- [WHAT THE TASK ASKS]:
Transcribe every line, keeping it exact.

- [DATASET CONTENT]:
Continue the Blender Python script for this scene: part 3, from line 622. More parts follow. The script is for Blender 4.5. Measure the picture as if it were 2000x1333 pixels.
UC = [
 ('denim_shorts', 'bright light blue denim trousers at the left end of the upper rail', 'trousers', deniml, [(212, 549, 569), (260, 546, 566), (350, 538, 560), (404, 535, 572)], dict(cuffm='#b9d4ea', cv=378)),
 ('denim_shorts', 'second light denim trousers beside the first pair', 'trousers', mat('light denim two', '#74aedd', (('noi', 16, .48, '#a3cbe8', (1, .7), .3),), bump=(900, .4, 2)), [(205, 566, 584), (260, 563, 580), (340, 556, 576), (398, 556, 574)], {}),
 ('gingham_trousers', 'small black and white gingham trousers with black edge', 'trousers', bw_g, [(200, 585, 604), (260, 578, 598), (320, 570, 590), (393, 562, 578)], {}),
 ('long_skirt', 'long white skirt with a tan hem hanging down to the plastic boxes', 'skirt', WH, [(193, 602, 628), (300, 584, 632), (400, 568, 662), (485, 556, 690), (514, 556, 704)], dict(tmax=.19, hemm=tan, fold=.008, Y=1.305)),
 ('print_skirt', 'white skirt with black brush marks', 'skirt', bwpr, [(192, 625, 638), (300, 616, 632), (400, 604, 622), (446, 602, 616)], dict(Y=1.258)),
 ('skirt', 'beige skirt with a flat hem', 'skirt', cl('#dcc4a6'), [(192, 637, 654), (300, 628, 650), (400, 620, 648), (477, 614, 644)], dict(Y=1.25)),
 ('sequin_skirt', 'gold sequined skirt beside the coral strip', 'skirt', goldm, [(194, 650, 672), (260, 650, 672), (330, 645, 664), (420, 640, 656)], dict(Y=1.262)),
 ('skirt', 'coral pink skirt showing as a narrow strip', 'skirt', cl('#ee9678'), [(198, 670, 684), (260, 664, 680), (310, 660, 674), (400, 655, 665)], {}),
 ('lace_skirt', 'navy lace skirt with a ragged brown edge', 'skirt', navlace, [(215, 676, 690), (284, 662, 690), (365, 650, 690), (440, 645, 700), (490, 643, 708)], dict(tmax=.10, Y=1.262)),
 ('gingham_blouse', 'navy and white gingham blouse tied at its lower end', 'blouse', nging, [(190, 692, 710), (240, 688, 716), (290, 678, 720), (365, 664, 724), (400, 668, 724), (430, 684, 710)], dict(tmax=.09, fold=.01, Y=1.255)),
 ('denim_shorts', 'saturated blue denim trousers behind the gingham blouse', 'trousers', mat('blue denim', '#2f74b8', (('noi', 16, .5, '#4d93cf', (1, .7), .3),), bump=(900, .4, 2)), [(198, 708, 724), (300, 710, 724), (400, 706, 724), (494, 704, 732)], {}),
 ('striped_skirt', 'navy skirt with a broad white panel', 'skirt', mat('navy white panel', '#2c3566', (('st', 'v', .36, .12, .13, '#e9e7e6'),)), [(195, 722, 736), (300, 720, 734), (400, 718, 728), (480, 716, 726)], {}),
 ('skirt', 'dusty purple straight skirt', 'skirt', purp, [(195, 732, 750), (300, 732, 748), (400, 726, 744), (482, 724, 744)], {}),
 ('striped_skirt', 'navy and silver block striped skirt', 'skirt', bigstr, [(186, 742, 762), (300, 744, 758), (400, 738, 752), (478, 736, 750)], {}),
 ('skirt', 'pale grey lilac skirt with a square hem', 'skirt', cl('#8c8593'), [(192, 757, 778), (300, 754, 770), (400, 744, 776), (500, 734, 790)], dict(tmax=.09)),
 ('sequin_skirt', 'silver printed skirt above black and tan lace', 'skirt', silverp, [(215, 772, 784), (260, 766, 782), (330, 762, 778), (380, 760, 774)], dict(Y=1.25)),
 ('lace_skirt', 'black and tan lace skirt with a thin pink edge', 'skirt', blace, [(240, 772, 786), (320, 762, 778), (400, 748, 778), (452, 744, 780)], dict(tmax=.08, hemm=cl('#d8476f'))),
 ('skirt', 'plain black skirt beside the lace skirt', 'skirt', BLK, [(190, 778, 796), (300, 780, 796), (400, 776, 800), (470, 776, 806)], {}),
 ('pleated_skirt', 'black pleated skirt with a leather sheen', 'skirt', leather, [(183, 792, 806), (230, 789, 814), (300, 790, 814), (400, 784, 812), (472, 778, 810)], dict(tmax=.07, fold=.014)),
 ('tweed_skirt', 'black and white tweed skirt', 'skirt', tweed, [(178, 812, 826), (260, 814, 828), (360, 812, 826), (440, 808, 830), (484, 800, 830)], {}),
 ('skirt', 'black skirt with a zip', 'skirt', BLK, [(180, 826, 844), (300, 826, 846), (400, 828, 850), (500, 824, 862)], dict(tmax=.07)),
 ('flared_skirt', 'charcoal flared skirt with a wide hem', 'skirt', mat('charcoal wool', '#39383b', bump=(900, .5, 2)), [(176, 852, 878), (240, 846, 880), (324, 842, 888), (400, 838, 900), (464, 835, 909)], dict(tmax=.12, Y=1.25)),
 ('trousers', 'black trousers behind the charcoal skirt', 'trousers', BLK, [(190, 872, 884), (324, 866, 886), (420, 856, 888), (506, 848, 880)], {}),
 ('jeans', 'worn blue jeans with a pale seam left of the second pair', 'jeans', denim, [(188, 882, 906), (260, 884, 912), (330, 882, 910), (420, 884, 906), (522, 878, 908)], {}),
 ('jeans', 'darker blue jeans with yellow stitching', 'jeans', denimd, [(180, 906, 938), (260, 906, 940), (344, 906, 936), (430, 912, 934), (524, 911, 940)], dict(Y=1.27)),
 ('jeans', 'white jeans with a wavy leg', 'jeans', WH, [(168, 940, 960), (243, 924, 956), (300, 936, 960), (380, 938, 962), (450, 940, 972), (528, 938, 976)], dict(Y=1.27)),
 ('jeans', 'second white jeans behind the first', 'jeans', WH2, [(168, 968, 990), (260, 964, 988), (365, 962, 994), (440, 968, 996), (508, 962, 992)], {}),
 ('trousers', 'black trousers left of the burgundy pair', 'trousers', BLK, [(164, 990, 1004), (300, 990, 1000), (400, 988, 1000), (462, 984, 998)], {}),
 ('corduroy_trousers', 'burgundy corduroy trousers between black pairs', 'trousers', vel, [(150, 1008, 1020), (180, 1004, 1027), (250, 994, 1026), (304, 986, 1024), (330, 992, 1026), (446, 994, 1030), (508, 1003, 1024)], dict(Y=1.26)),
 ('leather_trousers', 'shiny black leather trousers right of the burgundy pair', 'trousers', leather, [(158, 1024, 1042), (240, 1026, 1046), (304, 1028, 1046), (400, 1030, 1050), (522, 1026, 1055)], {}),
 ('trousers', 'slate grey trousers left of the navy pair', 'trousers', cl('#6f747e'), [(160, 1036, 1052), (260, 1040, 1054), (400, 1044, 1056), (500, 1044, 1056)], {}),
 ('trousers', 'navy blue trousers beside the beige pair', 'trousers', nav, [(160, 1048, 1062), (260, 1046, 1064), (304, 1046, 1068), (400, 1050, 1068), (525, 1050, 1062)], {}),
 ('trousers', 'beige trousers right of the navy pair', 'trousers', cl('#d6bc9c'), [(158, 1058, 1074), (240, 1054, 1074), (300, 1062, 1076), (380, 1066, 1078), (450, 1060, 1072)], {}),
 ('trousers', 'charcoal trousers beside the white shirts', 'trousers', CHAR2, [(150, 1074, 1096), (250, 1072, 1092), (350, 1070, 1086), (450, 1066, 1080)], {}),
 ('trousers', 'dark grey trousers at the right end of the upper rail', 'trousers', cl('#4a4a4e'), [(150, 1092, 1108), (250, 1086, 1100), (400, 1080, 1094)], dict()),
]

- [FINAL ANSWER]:
Continue the Blender Python script for this scene: part 3, from line 622. More parts follow. The script is for Blender 4.5. Measure the picture as if it were 2000x1333 pixels.
UC = [
 ('denim_shorts', 'bright light blue denim trousers at the left end of the upper rail', 'trousers', deniml, [(212, 549, 569), (260, 546, 566), (350, 538, 560), (404, 535, 572)], dict(cuffm='#b9d4ea', cv=378)),
 ('denim_shorts', 'second light denim trousers beside the first pair', 'trousers', mat('light denim two', '#74aedd', (('noi', 16, .48, '#a3cbe8', (1, .7), .3),), bump=(900, .4, 2)), [(205, 566, 584), (260, 563, 580), (340, 556, 576), (398, 556, 574)], {}),
 ('gingham_trousers', 'small black and white gingham trousers with black edge', 'trousers', bw_g, [(200, 585, 604), (260, 578, 598), (320, 570, 590), (393, 562, 578)], {}),
 ('long_skirt', 'long white skirt with a tan hem hanging down to the plastic boxes', 'skirt', WH, [(193, 602, 628), (300, 584, 632), (400, 568, 662), (485, 556, 690), (514, 556, 704)], dict(tmax=.19, hemm=tan, fold=.008, Y=1.305)),
 ('print_skirt', 'white skirt with black brush marks', 'skirt', bwpr, [(192, 625, 638), (300, 616, 632), (400, 604, 622), (446, 602, 616)], dict(Y=1.258)),
 ('skirt', 'beige skirt with a flat hem', 'skirt', cl('#dcc4a6'), [(192, 637, 654), (300, 628, 650), (400, 620, 648), (477, 614, 644)], dict(Y=1.25)),
 ('sequin_skirt', 'gold sequined skirt beside the coral strip', 'skirt', goldm, [(194, 650, 672), (260, 650, 672), (330, 645, 664), (420, 640, 656)], dict(Y=1.262)),
 ('skirt', 'coral pink skirt showing as a narrow strip', 'skirt', cl('#ee9678'), [(198, 670, 684), (260, 664, 680), (310, 660, 674), (400, 655, 665)], {}),
 ('lace_skirt', 'navy lace skirt with a ragged brown edge', 'skirt', navlace, [(215, 676, 690), (284, 662, 690), (365, 650, 690), (440, 645, 700), (490, 643, 708)], dict(tmax=.10, Y=1.262)),
 ('gingham_blouse', 'navy and white gingham blouse tied at its lower end', 'blouse', nging, [(190, 692, 710), (240, 688, 716), (290, 678, 720), (365, 664, 724), (400, 668, 724), (430, 684, 710)], dict(tmax=.09, fold=.01, Y=1.255)),
 ('denim_shorts', 'saturated blue denim trousers behind the gingham blouse', 'trousers', mat('blue denim', '#2f74b8', (('noi', 16, .5, '#4d93cf', (1, .7), .3),), bump=(900, .4, 2)), [(198, 708, 724), (300, 710, 724), (400, 706, 724), (494, 704, 732)], {}),
 ('striped_skirt', 'navy skirt with a broad white panel', 'skirt', mat('navy white panel', '#2c3566', (('st', 'v', .36, .12, .13, '#e9e7e6'),)), [(195, 722, 736), (300, 720, 734), (400, 718, 728), (480, 716, 726)], {}),
 ('skirt', 'dusty purple straight skirt', 'skirt', purp, [(195, 732, 750), (300, 732, 748), (400, 726, 744), (482, 724, 744)], {}),
 ('striped_skirt', 'navy and silver block striped skirt', 'skirt', bigstr, [(186, 742, 762), (300, 744, 758), (400, 738, 752), (478, 736, 750)], {}),
 ('skirt', 'pale grey lilac skirt with a square hem', 'skirt', cl('#8c8593'), [(192, 757, 778), (300, 754, 770), (400, 744, 776), (500, 734, 790)], dict(tmax=.09)),
 ('sequin_skirt', 'silver printed skirt above black and tan lace', 'skirt', silverp, [(215, 772, 784), (260, 766, 782), (330, 762, 778), (380, 760, 774)], dict(Y=1.25)),
 ('lace_skirt', 'black and tan lace skirt with a thin pink edge', 'skirt', blace, [(240, 772, 786), (320, 762, 778), (400, 748, 778), (452, 744, 780)], dict(tmax=.08, hemm=cl('#d8476f'))),
 ('skirt', 'plain black skirt beside the lace skirt', 'skirt', BLK, [(190, 778, 796), (300, 780, 796), (400, 776, 800), (470, 776, 806)], {}),
 ('pleated_skirt', 'black pleated skirt with a leather sheen', 'skirt', leather, [(183, 792, 806), (230, 789, 814), (300, 790, 814), (400, 784, 812), (472, 778, 810)], dict(tmax=.07, fold=.014)),
 ('tweed_skirt', 'black and white tweed skirt', 'skirt', tweed, [(178, 812, 826), (260, 814, 828), (360, 812, 826), (440, 808, 830), (484, 800, 830)], {}),
 ('skirt', 'black skirt with a zip', 'skirt', BLK, [(180, 826, 844), (300, 826, 846), (400, 828, 850), (500, 824, 862)], dict(tmax=.07)),
 ('flared_skirt', 'charcoal flared skirt with a wide hem', 'skirt', mat('charcoal wool', '#39383b', bump=(900, .5, 2)), [(176, 852, 878), (240, 846, 880), (324, 842, 888), (400, 838, 900), (464, 835, 909)], dict(tmax=.12, Y=1.25)),
 ('trousers', 'black trousers behind the charcoal skirt', 'trousers', BLK, [(190, 872, 884), (324, 866, 886), (420, 856, 888), (506, 848, 880)], {}),
 ('jeans', 'worn blue jeans with a pale seam left of the second pair', 'jeans', denim, [(188, 882, 906), (260, 884, 912), (330, 882, 910), (420, 884, 906), (522, 878, 908)], {}),
 ('jeans', 'darker blue jeans with yellow stitching', 'jeans', denimd, [(180, 906, 938), (260, 906, 940), (344, 906, 936), (430, 912, 934), (524, 911, 940)], dict(Y=1.27)),
 ('jeans', 'white jeans with a wavy leg', 'jeans', WH, [(168, 940, 960), (243, 924, 956), (300, 936, 960), (380, 938, 962), (450, 940, 972), (528, 938, 976)], dict(Y=1.27)),
 ('jeans', 'second white jeans behind the first', 'jeans', WH2, [(168, 968, 990), (260, 964, 988), (365, 962, 994), (440, 968, 996), (508, 962, 992)], {}),
 ('trousers', 'black trousers left of the burgundy pair', 'trousers', BLK, [(164, 990, 1004), (300, 990, 1000), (400, 988, 1000), (462, 984, 998)], {}),
 ('corduroy_trousers', 'burgundy corduroy trousers between black pairs', 'trousers', vel, [(150, 1008, 1020), (180, 1004, 1027), (250, 994, 1026), (304, 986, 1024), (330, 992, 1026), (446, 994, 1030), (508, 1003, 1024)], dict(Y=1.26)),
 ('leather_trousers', 'shiny black leather trousers right of the burgundy pair', 'trousers', leather, [(158, 1024, 1042), (240, 1026, 1046), (304, 1028, 1046), (400, 1030, 1050), (522, 1026, 1055)], {}),
 ('trousers', 'slate grey trousers left of the navy pair', 'trousers', cl('#6f747e'), [(160, 1036, 1052), (260, 1040, 1054), (400, 1044, 1056), (500, 1044, 1056)], {}),
 ('trousers', 'navy blue trousers beside the beige pair', 'trousers', nav, [(160, 1048, 1062), (260, 1046, 1064), (304, 1046, 1068), (400, 1050, 1068), (525, 1050, 1062)], {}),
 ('trousers', 'beige trousers right of the navy pair', 'trousers', cl('#d6bc9c'), [(158, 1058, 1074), (240, 1054, 1074), (300, 1062, 1076), (380, 1066, 1078), (450, 1060, 1072)], {}),
 ('trousers', 'charcoal trousers beside the white shirts', 'trousers', CHAR2, [(150, 1074, 1096), (250, 1072, 1092), (350, 1070, 1086), (450, 1066, 1080)], {}),
 ('trousers', 'dark grey trousers at the right end of the upper rail', 'trousers', cl('#4a4a4e'), [(150, 1092, 1108), (250, 1086, 1100), (400, 1080, 1094)], dict()),
]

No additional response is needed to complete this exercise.